Ruby has modules that can be mixed in to classes- a cleaner multiple
inheritence that is not technically multiple inheritence.
A good example is the Enumerable module- you mix it in to your classes
to gain it's functionality. But interestingly, the most important
method, each, isn't defined in the module and must be implemented in
your class for Enumerable to work.
I originally thought it would be nice to have a warning or some
indication, but in Ruby there isn't concept of a contracts though that
says "you must implement this"- aka interfaces or abstract base
classes. One reason I suppose is that everything in Ruby is very
dynamic, and it would be really hard to figure out pre-runtime wether
or not a method had been implemented. For instance, it might be that a
class uses method_missing to intercept the method call, and implement
the method dynamically.
Similarly, it's possible to undef methods. Thus it would be an awkward
paradigm in Ruby- it is contrary to it's dynamic nature.
But, while Ruby doesn't have the same concept, it's metaprogramming
capabilities make it fairly easy to implement- though many would
disagree with the goal behind that. And note that the error would be
at run-time.
For example, you can extend the Enumerable modules, and your changes
apply to all objects in the system that use Enumerable:
module Enumerable
def each
raise "you must implement each"
end
end
So now you get a more specific error, and have a contract in place,
albeit only at run-time.
So you could do something like:
module MyInteface
def method1
raise "you must implement method1"
end
def method2
raise "you must implement method2"
end
end
or extend Object to have a "abstract" keyword that does the boiler
plate for you (the method definitions with the exception). Then your
module looks like this:
module MyInterface
abstract :method1, :method2, :method3
end
In either case, you then use it like this-
class MyClass
include MyInterface
...
end
While not complile type checking, it's a much more clear error then
"undefined method". The first time code looks for the unimplemented
method, there is a clear message.
There are some cleverer things that could surely be done to find the
error earlier- maybe when MyClass is defined, but they are a bit
beyond my ruby experience.
BTW- there is a library called "cs/interface", available as a ruby gem
"csinterface". Search the newsgroup for that, and you'll find a lot of
discussion. Many disagreed with the need, but the great thing about
Ruby is it's flexibility.
In general, unit testing is seen as a sufficient replacement for the
benefits of typing.

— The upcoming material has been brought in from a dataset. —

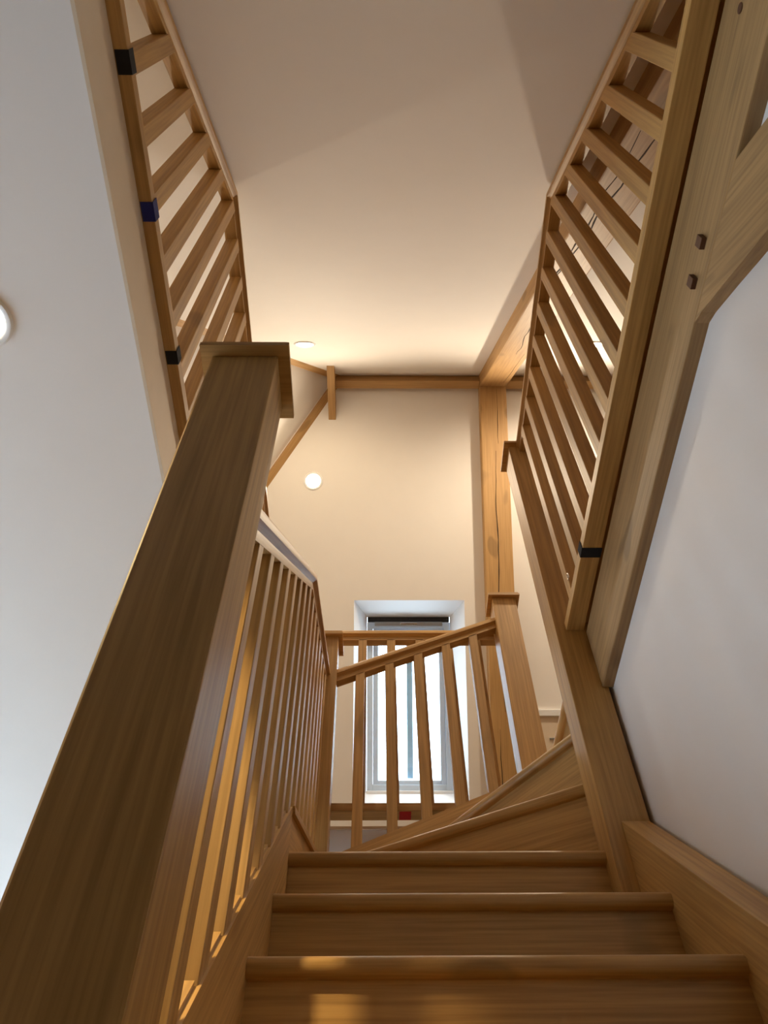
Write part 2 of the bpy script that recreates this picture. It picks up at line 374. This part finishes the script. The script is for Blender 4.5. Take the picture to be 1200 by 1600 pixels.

Once you have unit testing, you have such a
focused evaluation of your codes contracts (implied) and behaviour
that explicit support for types and interfaces is not worth the loss
of dynamic behaviour.
Regards,
Nick
···
On Mon, 13 Dec 2004 15:20:26 +0900, Miles Keaton <mileskeaton@gmail.com> wrote:
What's the recommended Ruby way to do abstract classes and abstract methods?
Related : what's the Ruby way for interfaces?
While Googling for it, I was thinking about what abstracts and
interfaces are used for in Java and PHP5 ... and it came down to
stopping with errors if a certain method was NOT implemented.
So... is that kind of thing just not the Ruby Way? (To give you
errors for not doing something.)
Would I just do workarounds to say:
class AbstractSomething
def method
puts "error - abstract!"
end
end
Or does Ruby have a whole different approach to this that I missed somewhere?